I was reminded of this situation when I read today’s gospel. Jesus was a teacher in fact, while the scribes were teachers only in name. The Scribes had the power and Jesus had the authority. When Jesus taught, people listened because he was believable. What he said rang true with them. When the scribes taught, people did not listen because what they said seemed so cold and impersonal and abstract. It did not ring true. It merely sounded scripted.

This whole contrast between Jesus and the scribes reminds me of our wonderful Pope, Francis.  When he teaches, his words have “authority.”  What makes Pope Francis so popular with ordinary people (even non-Catholics), and so threatening to those overly invested in the status quo, is that people find what he says rings true! Like Jesus, who moved among the common folk rather hiding behind titles, positions, robes and rules like the scribes, Pope Francis asks all of us to become who we say we are, he calls us to leave our comfort zones and get out among the people on the margins of society. He asks us to leave our self-righteous certainty and radically embrace a trust in God. If we don’t, he says we become “abstract ideologists,” “fundamentalists,” “little monsters that gives him goose-bumps.” “rigorists locked up in small things,” “bureaucrats and government officials” and “people who connect the proclamation of the gospel with inquisitional blows of condemnation.” Pope Francis is calling us to be authentic priests, deacons, sisters and faithful lay people – not some caricature of those high callings.
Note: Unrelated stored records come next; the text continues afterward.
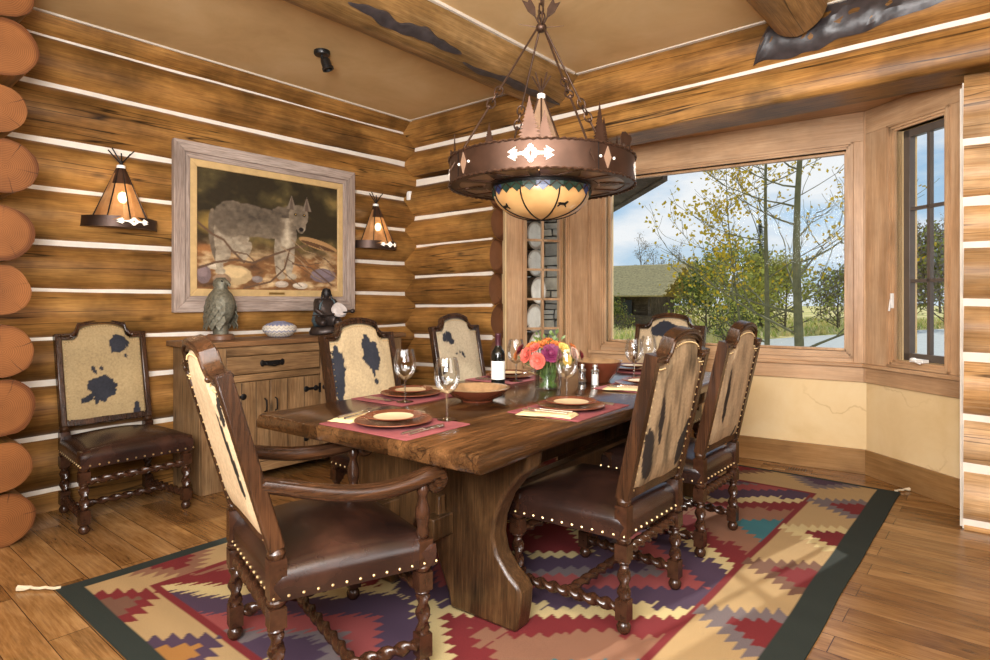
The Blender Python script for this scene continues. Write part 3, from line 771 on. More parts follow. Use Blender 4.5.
def make_chair(name, label, loc, rz, front=(), back=(), seed=1, arms=False, W=.25, streak=.0, cream=(206, 178, 128), cream_b=(206, 178, 128), lean=.125, group='carved dining chairs with cowhide backs', zs=1.0, side=1):
    ch = thing(name, label, 'chair', (loc[0], loc[1], loc[2] if len(loc) > 2 else .0095), rz, group)
    cream, cream_b = lin(*cream)*.66, lin(*cream_b)*(.68 if streak else .86)
    cream[2] *= 1.12; cream_b[2] *= 1.06; cream[3] = cream_b[3] = 1
    xf_, xr = W+.015, W-.022; yf, yr = .235, -.235
    key = (round(W, 3),)
    for k, (x, y, tb) in enumerate(((-xf_, yf, .44), (xf_, yf, .44), (-xr, yr, .475), (xr, yr, .475))):
        shared(('leg', k)+key, lambda b, x=x, y=y, tb=tb: leg_mesh(b, x, y, tb), mt['turned'], 'leg', ch, ang=45)
    # stretchers
    shared(('fs',)+key, lambda b: b.twist((-xf_+.02, yf, .275), (xf_-.02, yf, .275), .0175, .006, 7.5, 12), mt['turned'], 'front_stretcher', ch, ang=60)
    shared(('rs',)+key, lambda b: b.twist((-xr+.02, yr, .30), (xr-.02, yr, .30), .0185, .006, 7.5, 12), mt['turned'], 'rear_stretcher', ch, ang=60)
    for sx in (-1, 1):
        shared(('ss', sx)+key, lambda b, sx=sx: b.twist((sx*xr, yr+.02, .09), (sx*xf_, yf-.02, .09), .0185, .006, 7.5, 12), mt['turned'], 'side_stretcher', ch, ang=60)
    shared(('cs',)+key, lambda b: b.twist((-xr-.015, 0, .09), (xr+.015, 0, .09), .017, .0055, 7.5, 12), mt['turned'], 'cross_stretcher', ch, ang=60)
    # leather seat
    def seat(b):
        n = 22; g = []
        hw = lambda y: xr+.012+(xf_-xr)*((y-yr)/(yf-yr))
        y0, y1 = yr-.012, yf+.035
        def P(a, c):   # a,c in -1..1
            y = (y0+y1)/2+(y1-y0)/2*c; x = a*(hw(y)+.012); m = max(abs(a), abs(c))
            z = .452+.045*(1-a*a)*(1-c*c)-(.028*max(0, (m-.86)/.14)**2)
            return Vector((x, y, z))
        gr = [[b.bm.verts.new(P(-1+2*i/n, -1+2*j/n)) for i in range(n+1)] for j in range(n+1)]
        for j in range(n):
            for i in range(n): b.face([gr[j][i], gr[j][i+1], gr[j+1][i+1], gr[j+1][i]])
        rim = [gr[0][i] for i in range(n+1)]+[gr[j][n] for j in range(1, n+1)]+[gr[n][i] for i in range(n-1, -1, -1)]+[gr[j][0] for j in range(n-1, 0, -1)]
        prev = rim; c0 = Vector((0, 0, 0))
        for (dz, e) in ((.40, 1.008), (.352, 1.0), (.352, .9)):
            nr = [b.bm.verts.new((v.co.x*e, v.co.y*e, dz)) for v in rim]
            for k in range(len(rim)): b.face([prev[(k+1) % len(rim)], prev[k], nr[k], nr[(k+1) % len(rim)]])
            prev = nr
        b.face(prev)
    shared(('seat',)+key, seat, mt['leather'], 'seat', ch, ang=60)
    seat_o = [c for c in ch.children if c.name.startswith('seat')][0]
    hwf, hwr = xf_+.028, xr+.022
    y0, y1 = yr-.014, yf+.037
    spots = set()
    for p, q in (((-hwf, y1), (hwf, y1)), ((-hwr, y0), (hwr, y0)), ((-hwr, y0), (-hwf, y1)), ((hwr, y0), (hwf, y1))):
        n = max(2, int((Vector(q)-Vector(p)).length/.043))
        for i in range(n+1):
            t = i/n; spots.add((round(p[0]+(q[0]-p[0])*t, 4), round(p[1]+(q[1]-p[1])*t, 4), .366))
    nail_parts(seat_o, [Vector(p) for p in sorted(spots)], .0055)
    # back
    hs = .555*zs; th = math.atan2(lean, .56); zb = .50
    MBk = T(0, yr, zb) @ RX(th)
    def posts(b, sx):
        x = sx*(W-.017)
        b.lathe([(.018, .470), (.026, .482), (.028, .492), (.022, .505), (.017, .51)], 12, T(sx*xr, yr, 0))
        q = [(x-.017, .0), (x+.017, .0), (x+.017, hs), (x-.017, hs)]
        b.prism(q, .05, MBk @ T(0, .025, 0) @ RX(PI/2))
    for sx in (-1, 1):
        shared(('post', sx, hs, lean)+key, lambda b, sx=sx: posts(b, sx), mt['chairwood'], 'back_post', ch, bevel=.007, ang=30)
    def crest(b):
        us = [-W+.0001+2*(W-.0001)*i/64 for i in range(65)]
        up = [(u, top_profile(u, hs, W)) for u in us]; lo = [(u, top_profile(u*.95, hs, W)-.036) for u in us[::-1]]
        b.prism(up+lo, .046, MBk @ T(0, .023, 0) @ RX(PI/2))
        # carved bead under the moulding
        pts = [MBk @ Vector((u*.955, .024, top_profile(u, hs, W)-.016)) for u in us]; b.tube(pts, .007, 6)
        pts = [MBk @ Vector((u*.955, -.024, top_profile(u, hs, W)-.016)) for u in us]; b.tube(pts, .007, 6)
        for sx in (-1, 1):
            for s2 in (-1, 1): b.ball(MBk @ Vector((sx*W*.68, s2*.026, hs-.018)), .011, 8, 6)
    shared(('crest', hs, lean)+key, crest, mt['chairwood'], 'crest_rail', ch, ang=40)
    def brail(b):
        b.prism([(-W+.03, .0), (W-.03, .0), (W-.03, .04), (-W+.03, .04)], .036, MBk @ T(0, .018, 0) @ RX(PI/2))
    shared(('brail', lean)+key, brail, mt['chairwood'], 'bottom_rail', ch, bevel=.005)
    pm = panel_mesh(W, hs, yr, front, back, seed, streak, cream, cream_b)
    po = bpy.data.objects.new('back_panel', pm); COL.objects.link(po); po.parent = ch; po.matrix_local = MBk
    tag(po, 'cream cowhide back panel with dark patches', None)
    Wp = W-.046; sp = []
    for i in range(29):
        u = -Wp+2*Wp*i/28; sp.append(Vector((u, side*.023, top_profile(u*1.02, hs, W)-.052)))
    for sx in (-1, 1):
        for j in range(15): sp.append(Vector((sx*Wp, side*.021, .035+(hs-.10)*j/14)))
    nail_parts(po, sp, .0038)
    if arms:
        for sx in (-1, 1):
            x0, x1 = sx*(W-.022), sx*(xf_+.0)
            def arm(b, x0=x0, x1=x1, sx=sx):
                pts = []; rd = []
                ya = yr-lean*.33
                for i in range(29):
                    t = i/28; y = ya+(yf+.045-ya)*t; z = .70-.085*math.sin(PI*min(1, t*1.15)**.8)*(1 if t*1.15 < 1 else 0)-.045*t+.0*t
                    z = .70-.09*math.sin(min(1, t/.95)*PI*.62)**1.2+.035*t*t
                    pts.append(Vector((x0+(x1-x0)*t+sx*.022*math.sin(PI*t), y, z))); rd.append(.021+.006*t)
                # scroll volute
                cz = pts[-1].z-.032; cy = pts[-1].y+.004; xx = pts[-1].x
                for i in range(1, 27):
                    a = PI/2-i*.28; r = .034*(1-i/34)
                    pts.append(Vector((xx, cy+math.cos(a)*r, cz+math.sin(a)*r+.0))); rd.append(.026-.0125*min(1, i/8))
                b.tube(pts, rd, 10, squash=1.15)
                b.lathe([(0, -.028), (.012, -.028), (.014, -.02), (.014, .02), (.012, .028), (0, .028)], 10, T(xx, cy, cz) @ RY(PI/2))
                for dx in (-.014, .014):
                    b.tube([p+Vector((dx, 0, rd[i]*.86)) for i, p in enumerate(pts[:29])], .0055, 6)
            shared(('arm', sx, lean)+key, arm, mt['chairwood_y'], 'armrest', ch, ang=60)
            shared(('armpost', sx)+key, lambda b, x1=x1: (turned(b, x1, yf, .44, .625, .024)), mt['turned'], 'arm_post', ch, ang=60)
    return ch
RUGZ = .011
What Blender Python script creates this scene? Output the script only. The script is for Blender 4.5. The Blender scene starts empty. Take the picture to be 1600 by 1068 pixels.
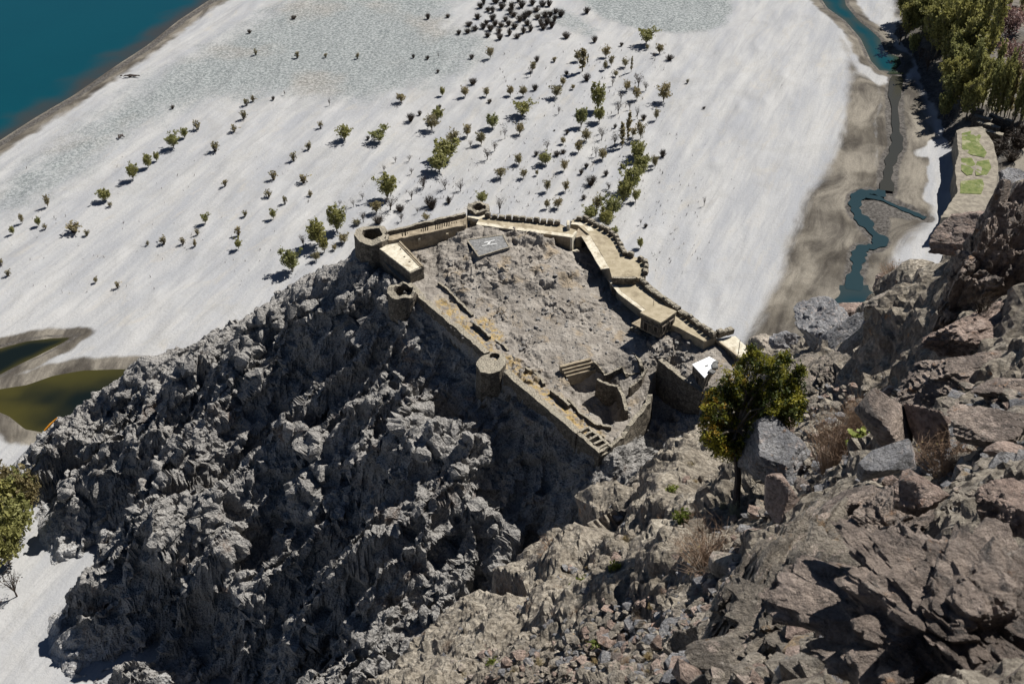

He taught them as one having authority and not as the scribes.

I am worried about Pope Francis. If I remember correctly the scribes were part of an “establishment coalition,” who had a lot to lose, who were committed to having Jesus killed to protect the religious traditions of the old-time religion.  The scribes were religious leaders in name. Jesus was a religious leader in fact. Let us never forget that prophets are not killed because they lie. They are killed because they tell the truth.   I fear that if he is “done in,” it will be an “inside job” by people who want to protect the institution from any real serious change.

The Catechism of the Catholic Church says there are two sacraments directed at the salvation of others: holy orders and marriage. In other words, there are two kinds of “spiritual leaders” in the Church: bishops, priests and deacons, as well as married couples. Yes, married couples are “spiritual leaders” too! Priests, like me, are “spiritual leaders” of the people entrusted to them by the bishop. Married couples are “spiritual leaders” of their spouses and their children. Just as I am responsible to lead you spiritually when I preach and preside at Mass, as married partners you are responsible to lead your spouse and your children spiritually. 

Neither you, nor I, can give what we do not have!  If I do not practice what I preach, I cannot hope to inspire you to grow spiritually. You can, no doubt, tell if I am a phony and a fraud and practice what I preach! Just so, as marriage partners, you are not able to inspire your spouse or your children if you are not a credible examples of what you expect of them!  

Just being a “priest” or “spouse” or “parent” as a noun is not enough! We have to be able to “priest,” “spouse” and “parent” as a verb!  Not every ordained priest is effective at priesting! Not every married person is effective at spousing. Not every parent is effective at parenting.  The mere title of “priest,” “spouse” or “parent” is not enough. We must be convincing voices that ring true. We must be effective at what we do. We must walk the talk or will end up being people nobody listens to!  We must become who we say we are, not only in name, but in fact!